I return your Grace my most humble
thanks for the favour of your
Invitation, I am so vnhappy
as not to be able to accept it,
being obliged to stay at the
Customs till it will be too
late to wait on you: I am
ever with great zeal and
respect
your Graces most obt and devoted Sert and Brother
MPrior
Wensday Morñ
2.
Endorsed: M.r Prior
to his Grace
w.thout date
IL: 1:
Notes
1.
The "Brother" here addressed as "your Grace" must be one of the three dukes (Beaufort, Ormonde, Shrewsbury)
who were members of the Brothers Club.
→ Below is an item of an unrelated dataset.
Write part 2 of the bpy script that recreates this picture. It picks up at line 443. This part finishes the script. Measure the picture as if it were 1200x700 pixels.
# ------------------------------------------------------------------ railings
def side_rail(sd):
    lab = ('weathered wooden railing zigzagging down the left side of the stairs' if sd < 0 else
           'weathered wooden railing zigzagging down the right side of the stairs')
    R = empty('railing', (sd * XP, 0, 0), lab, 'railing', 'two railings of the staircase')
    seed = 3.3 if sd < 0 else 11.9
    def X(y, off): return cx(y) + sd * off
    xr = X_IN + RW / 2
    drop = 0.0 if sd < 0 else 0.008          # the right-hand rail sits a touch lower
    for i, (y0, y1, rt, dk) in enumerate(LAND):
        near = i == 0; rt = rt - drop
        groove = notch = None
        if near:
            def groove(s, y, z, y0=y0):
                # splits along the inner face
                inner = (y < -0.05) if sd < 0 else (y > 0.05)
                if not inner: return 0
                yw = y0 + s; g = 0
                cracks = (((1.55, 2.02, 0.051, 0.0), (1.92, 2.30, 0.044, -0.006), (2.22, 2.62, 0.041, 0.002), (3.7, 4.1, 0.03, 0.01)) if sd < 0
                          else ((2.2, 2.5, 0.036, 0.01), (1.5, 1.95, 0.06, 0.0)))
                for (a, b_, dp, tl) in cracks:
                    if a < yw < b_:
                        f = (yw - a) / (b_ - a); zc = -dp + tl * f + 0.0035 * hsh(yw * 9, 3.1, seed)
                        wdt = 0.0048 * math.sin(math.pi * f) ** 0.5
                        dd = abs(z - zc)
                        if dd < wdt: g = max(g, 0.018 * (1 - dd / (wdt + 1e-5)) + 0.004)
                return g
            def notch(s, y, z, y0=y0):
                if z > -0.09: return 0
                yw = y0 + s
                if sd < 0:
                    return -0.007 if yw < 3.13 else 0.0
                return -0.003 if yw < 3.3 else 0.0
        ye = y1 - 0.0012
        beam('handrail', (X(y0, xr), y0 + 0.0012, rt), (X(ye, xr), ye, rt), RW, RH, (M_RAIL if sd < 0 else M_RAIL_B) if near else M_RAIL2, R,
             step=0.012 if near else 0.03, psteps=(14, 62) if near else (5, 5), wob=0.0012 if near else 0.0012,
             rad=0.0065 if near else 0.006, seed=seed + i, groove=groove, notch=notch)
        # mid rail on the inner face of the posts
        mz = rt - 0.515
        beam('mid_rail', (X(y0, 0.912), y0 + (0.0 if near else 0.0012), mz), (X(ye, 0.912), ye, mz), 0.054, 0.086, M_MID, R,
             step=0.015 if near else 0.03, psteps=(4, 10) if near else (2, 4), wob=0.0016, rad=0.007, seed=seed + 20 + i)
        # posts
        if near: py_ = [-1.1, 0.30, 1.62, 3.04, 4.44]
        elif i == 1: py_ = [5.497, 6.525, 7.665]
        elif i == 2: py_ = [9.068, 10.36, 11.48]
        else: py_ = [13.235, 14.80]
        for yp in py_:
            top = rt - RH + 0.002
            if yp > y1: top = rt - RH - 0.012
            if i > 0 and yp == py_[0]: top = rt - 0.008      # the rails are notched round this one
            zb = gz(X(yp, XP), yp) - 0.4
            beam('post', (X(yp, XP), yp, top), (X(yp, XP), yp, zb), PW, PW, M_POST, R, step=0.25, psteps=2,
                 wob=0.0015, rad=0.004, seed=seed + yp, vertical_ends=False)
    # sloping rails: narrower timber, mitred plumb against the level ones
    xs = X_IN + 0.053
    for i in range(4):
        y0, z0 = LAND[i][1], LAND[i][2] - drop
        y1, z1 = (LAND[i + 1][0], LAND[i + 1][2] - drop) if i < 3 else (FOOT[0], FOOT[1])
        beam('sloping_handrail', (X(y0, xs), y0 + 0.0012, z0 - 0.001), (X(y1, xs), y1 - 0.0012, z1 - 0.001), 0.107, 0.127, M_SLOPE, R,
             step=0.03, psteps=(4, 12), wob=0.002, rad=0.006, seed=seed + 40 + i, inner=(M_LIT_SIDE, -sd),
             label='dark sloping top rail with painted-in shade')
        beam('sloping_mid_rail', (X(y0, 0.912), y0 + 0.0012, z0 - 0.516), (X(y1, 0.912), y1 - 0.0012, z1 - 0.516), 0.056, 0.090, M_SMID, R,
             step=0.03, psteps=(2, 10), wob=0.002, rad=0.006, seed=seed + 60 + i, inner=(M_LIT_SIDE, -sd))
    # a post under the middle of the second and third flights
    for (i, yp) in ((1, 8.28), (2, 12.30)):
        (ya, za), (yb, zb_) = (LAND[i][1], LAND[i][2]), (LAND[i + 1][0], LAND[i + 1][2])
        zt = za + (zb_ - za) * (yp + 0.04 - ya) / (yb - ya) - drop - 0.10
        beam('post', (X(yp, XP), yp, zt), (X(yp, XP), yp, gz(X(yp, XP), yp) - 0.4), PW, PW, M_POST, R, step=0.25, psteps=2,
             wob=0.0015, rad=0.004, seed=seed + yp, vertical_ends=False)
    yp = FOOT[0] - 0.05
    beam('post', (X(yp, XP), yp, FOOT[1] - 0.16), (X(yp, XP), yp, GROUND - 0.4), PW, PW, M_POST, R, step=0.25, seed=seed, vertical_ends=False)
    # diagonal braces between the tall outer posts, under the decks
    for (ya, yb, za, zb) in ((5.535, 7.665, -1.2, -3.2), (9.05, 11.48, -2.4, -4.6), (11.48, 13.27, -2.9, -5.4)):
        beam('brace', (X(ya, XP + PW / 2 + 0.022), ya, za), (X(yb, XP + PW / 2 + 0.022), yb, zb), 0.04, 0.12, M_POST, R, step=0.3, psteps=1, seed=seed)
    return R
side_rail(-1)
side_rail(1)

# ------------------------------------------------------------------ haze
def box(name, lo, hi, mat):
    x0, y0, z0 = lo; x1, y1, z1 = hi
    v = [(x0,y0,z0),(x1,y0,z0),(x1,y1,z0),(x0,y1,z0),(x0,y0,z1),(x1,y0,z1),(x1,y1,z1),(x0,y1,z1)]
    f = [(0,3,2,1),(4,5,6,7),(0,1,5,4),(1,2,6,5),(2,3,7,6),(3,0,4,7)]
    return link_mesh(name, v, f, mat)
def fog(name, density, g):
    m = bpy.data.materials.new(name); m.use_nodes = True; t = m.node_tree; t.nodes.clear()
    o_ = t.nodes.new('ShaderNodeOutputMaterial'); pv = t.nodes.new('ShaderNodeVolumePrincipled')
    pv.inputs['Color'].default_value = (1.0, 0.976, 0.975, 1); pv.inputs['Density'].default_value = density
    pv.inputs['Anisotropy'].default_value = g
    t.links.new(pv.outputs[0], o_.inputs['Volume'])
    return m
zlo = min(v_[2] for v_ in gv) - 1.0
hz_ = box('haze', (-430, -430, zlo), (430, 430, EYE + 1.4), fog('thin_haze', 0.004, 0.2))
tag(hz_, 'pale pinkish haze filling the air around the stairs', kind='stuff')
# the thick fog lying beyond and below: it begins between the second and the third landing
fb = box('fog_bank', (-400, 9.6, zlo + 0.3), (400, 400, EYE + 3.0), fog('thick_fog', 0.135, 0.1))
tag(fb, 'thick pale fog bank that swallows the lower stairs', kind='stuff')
Since Beaufort is known to have hosted some of the Thursday meetings
(Walter Sichel, Bolingbroke and His Times [1901-02; New York: Haskell House Publishers Ltd., 1968] 1: 281, 298),
we consider him the one most likely to be the author of the invitation to which Prior is here responding. The date of
Prior's letter cannot be earlier than 1712 because of his reference to his obligations for service on the Commission
of Customs to which he was appointed 25 Jan./5 Feb. 1712. He was in England from that time until 6/17 Aug. 1712 and
again from 25 Oct./5 Nov. until 1/12 Dec. 1712 (Bolingbroke 3: 205-06), when he returned to France for a stay that lasted
until 1715, by which time he had been dismissed from the Commission of Customs. The only date given in the manuscript is
"Wensday Morñ." The last Wednesday before 1/12 Dec. 1712 was 26 Nov./7 Dec. The phrase we quote as the endorsement may be
a later archival docketing of the letter rather than a contemporary endorsement. The Osborn Collection catalogues the letter under
Prior but identifies the addressee as "?The Duke of Buckingham."